Climate royalty surcharge: An additional production-based tax, layered on top of existing taxes, proposed as an explicit supply-side climate policy instrument. Following Prest and Stock (2023), the paper defines this as an ad valorem levy on oil production that implicitly prices downstream CO2 emissions through its effect on the after-tax oil price.

Carbon leakage: The offsetting increase in oil production by non-coalition countries in response to an oil price rise caused by a supply-restricting policy adopted by a subset of producers. Measured as the ratio of the production increase in non-coalition countries to the production reduction in coalition countries, expressed as a percentage.

After-tax oil price elasticity of exploration: The percentage change in exploration expenditure per one-percent change in the after-tax oil price, estimated via 2SLS instrumenting the after-tax price with production taxes. The preferred estimate is 1.96, implying elastic exploration responses to tax-driven price changes.

Extraction cost (breakeven price): The constant oil price at which the net present value of developing a field equals zero, computed using a real discount rate of 7.5%. It is the minimum price at which a field is commercially viable absent profit taxes. In the quantitative model, fields are developed if and only if extraction cost falls below the after-tax oil price.

Indirect carbon price: The implicit CO2 price embedded in a production-based oil tax, calculated as the ad valorem royalty rate multiplied by the oil price and divided by the CO2 content of oil.
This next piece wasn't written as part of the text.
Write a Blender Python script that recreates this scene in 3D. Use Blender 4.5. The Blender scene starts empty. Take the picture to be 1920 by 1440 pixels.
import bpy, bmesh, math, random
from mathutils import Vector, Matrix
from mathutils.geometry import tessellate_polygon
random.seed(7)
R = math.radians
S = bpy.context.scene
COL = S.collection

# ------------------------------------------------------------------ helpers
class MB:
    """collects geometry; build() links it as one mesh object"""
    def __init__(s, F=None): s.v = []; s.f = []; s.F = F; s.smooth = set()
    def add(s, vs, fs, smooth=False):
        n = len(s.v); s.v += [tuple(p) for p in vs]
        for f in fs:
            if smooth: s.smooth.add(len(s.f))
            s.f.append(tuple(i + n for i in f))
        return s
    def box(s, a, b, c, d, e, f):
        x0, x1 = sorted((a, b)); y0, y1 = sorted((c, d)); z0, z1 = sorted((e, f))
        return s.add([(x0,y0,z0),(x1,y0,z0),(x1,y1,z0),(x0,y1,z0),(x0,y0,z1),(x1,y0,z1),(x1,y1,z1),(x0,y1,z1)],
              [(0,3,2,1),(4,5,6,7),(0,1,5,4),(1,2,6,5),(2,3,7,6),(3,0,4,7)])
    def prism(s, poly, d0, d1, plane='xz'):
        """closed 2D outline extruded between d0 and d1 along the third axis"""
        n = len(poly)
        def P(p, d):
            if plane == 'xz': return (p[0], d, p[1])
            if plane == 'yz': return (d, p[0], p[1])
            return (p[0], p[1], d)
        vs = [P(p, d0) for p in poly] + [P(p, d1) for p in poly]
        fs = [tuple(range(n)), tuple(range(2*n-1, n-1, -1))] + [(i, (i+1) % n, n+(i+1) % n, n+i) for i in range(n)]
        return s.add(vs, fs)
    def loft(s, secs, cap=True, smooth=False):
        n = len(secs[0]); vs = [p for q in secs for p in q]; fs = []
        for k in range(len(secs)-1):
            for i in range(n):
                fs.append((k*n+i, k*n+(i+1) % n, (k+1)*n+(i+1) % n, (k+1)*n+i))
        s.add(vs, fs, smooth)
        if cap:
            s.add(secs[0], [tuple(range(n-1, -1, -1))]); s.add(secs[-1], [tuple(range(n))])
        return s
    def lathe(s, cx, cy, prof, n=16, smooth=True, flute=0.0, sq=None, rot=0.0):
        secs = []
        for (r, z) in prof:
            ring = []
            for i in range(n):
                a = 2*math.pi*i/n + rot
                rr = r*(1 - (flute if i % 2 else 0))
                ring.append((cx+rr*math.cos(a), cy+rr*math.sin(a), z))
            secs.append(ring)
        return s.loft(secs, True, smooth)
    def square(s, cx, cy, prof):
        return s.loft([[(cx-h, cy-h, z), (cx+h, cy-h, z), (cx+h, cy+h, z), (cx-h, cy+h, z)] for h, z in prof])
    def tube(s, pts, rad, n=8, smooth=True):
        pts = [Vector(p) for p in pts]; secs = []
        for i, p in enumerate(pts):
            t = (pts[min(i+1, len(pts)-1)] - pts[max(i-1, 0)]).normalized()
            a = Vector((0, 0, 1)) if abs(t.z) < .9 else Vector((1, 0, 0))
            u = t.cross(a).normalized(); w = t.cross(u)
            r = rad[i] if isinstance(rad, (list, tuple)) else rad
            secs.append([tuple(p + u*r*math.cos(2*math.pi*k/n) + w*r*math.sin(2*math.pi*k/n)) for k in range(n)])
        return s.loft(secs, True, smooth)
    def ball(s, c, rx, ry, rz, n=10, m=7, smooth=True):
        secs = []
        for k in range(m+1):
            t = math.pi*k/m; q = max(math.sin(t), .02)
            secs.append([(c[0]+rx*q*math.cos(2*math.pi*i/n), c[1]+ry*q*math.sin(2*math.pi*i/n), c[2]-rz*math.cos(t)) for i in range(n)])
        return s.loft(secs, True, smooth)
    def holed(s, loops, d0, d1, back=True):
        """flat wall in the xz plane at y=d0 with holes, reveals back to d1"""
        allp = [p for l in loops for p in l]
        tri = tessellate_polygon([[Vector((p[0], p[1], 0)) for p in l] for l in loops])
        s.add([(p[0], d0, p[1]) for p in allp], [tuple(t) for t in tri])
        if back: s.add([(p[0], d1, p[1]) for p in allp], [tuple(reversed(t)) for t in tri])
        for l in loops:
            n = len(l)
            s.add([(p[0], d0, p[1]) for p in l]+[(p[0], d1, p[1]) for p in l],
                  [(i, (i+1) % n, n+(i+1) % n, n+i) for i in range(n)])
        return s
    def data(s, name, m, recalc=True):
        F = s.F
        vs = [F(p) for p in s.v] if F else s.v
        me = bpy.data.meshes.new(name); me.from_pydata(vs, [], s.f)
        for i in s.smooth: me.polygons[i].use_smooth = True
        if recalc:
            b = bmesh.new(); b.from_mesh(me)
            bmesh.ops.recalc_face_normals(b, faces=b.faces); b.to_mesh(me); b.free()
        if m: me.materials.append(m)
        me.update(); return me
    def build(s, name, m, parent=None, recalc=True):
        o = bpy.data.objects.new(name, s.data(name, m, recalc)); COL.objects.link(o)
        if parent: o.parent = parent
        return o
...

The paper calculates that the existing average 21% royalty at $65/bbl corresponds to an indirect carbon price of approximately $32/tCO2, applicable only to downstream combustion emissions.

Stacked regression (staggered DiD): A robustness approach to two-way fixed effects with staggered treatment timing, constructing cohort-specific datasets for each treatment year using only never-treated units as controls, thereby avoiding contamination from using already-treated units as comparisons for later-treated units.